Afortunadamente, esas abyecciones no recaen en su protagonista. Critican lo que
él hizo para que no lo hagan otros –los imitadores son
inevitables- pero son benevolentes con él. Tal vez porque vemos que tuvo el
coraje de hacer lo que nosotros no. Como dice la canción de MGMT, it's
overwhelming, but what else can we do. Get jobs in offices, and wake up for the
morning commute?
Miles de veces
en toda mi vida me he preguntado para qué estamos todos aquí. ¿Para pasar la
mayor parte de los años que viviremos yendo a trabajar para ganar una suma de
dinero de la cual, una parte, será gastada en nafta o colectivos o trenes para
ir cada mañana a ese mismo trabajo? Creo
que esa sensación nos hermana a todos con McCandless. Decir que es un boludo
que se buscó la muerte es perfectamente asimilable también a un tipo que
abandonó el colegio o se casó con cualquier mujer sin pensarlo. ¿Cuántas formas
de buscarnos la muerte hay en las que no necesariamente hay que ir a Alaska?
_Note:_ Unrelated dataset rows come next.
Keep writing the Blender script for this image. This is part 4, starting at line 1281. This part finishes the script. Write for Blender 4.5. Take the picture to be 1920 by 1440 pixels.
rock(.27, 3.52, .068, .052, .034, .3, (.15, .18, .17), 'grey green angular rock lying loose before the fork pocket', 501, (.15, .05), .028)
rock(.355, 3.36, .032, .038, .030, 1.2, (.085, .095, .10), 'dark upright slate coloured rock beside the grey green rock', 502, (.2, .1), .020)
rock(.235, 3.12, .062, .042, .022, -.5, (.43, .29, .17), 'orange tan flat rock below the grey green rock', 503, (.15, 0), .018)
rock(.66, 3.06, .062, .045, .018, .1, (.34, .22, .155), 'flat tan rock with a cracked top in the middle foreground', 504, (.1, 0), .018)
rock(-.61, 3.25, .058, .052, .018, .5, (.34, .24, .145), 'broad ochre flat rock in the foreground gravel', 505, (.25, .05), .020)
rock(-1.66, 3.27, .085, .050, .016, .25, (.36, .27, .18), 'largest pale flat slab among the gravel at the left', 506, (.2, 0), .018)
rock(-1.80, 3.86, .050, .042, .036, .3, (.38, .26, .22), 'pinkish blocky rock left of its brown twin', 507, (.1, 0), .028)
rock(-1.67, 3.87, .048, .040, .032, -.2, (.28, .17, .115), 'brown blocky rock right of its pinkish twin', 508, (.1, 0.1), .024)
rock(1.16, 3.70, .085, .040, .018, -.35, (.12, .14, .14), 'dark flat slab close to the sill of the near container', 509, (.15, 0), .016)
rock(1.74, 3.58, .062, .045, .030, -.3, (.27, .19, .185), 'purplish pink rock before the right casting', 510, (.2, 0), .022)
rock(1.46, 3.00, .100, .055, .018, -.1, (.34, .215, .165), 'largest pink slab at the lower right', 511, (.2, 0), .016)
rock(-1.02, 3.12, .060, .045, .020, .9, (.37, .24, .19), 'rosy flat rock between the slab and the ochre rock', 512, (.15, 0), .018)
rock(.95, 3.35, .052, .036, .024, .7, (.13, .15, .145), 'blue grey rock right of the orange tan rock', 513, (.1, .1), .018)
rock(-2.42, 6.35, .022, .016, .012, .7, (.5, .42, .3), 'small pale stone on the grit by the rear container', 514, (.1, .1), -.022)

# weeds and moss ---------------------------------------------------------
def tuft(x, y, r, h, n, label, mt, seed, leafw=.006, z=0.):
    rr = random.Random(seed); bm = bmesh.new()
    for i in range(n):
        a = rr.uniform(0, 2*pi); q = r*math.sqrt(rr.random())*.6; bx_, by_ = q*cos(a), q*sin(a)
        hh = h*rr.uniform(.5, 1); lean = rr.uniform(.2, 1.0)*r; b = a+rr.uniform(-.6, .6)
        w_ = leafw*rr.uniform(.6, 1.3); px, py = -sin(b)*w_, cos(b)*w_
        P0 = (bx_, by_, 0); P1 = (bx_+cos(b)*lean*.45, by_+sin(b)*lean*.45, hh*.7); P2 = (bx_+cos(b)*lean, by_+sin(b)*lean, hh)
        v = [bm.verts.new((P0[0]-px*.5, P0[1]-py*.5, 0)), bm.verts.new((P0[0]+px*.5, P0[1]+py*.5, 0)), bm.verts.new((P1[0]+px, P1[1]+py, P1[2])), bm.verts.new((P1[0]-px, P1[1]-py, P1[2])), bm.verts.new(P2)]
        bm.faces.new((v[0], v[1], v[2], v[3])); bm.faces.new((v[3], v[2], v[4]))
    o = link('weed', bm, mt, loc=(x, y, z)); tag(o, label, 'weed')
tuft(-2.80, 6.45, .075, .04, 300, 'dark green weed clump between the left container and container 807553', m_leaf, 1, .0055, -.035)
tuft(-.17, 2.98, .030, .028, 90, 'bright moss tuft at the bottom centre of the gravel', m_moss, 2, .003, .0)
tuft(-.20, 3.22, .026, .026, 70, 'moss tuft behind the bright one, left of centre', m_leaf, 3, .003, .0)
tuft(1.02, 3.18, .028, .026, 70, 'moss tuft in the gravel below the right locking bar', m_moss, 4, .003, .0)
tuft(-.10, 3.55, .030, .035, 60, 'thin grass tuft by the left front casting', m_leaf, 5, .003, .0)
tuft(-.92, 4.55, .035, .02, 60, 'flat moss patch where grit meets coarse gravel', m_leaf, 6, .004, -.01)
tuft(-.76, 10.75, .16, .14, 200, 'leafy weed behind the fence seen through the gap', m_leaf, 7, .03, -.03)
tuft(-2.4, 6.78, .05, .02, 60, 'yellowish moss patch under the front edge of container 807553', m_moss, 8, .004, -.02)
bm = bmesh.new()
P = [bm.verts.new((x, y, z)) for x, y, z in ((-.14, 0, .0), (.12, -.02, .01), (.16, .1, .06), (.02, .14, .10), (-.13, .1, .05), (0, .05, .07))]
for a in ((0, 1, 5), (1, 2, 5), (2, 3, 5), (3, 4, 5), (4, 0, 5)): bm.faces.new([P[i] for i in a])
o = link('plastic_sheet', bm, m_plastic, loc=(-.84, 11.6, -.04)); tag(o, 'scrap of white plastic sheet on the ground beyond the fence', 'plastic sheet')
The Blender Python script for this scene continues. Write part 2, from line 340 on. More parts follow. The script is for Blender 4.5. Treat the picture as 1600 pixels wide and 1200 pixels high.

Ese colectivo abandonado en la tundra, ¿no es acaso también un monoambiente en
el centro cuya única ventana da al pulmón interno? Acaso nos confunde una
cuestión de tiempos. O simples velocidades. Lo rápido que murió McCandless nos
hace pensar que nuestra dilatada sequía espiritual es una forma de eternidad.
McCandless hizo lo que Kurt Cobain escribiría en la última línea de su carta
suicida un par de años más tarde: mejor arder de golpe que consumirse
lentamente.
Sé que no
tenía ganas de morir. Que cuando se fue de su casa, con una mochila, sin mapas,
y con las lecturas de Jack London en la cabeza, quería vivir. Vivir plenamente,
sacarse el hastío. No se conformó como la mayoría. Salió a buscarse. A ver cuál era su lugar en
el mundo. Encontró la muerte por inanición, por descuidado, por desconocer la
geografía a la que había llegado, ok. Pero quería vivir. Así lo expresan sus
últimas palabras escritas. Sabemos por ellas, sin embargo, que murió feliz. Nos
dejó su bendición. Su alma no estará en un lugar peor que la de un banquero.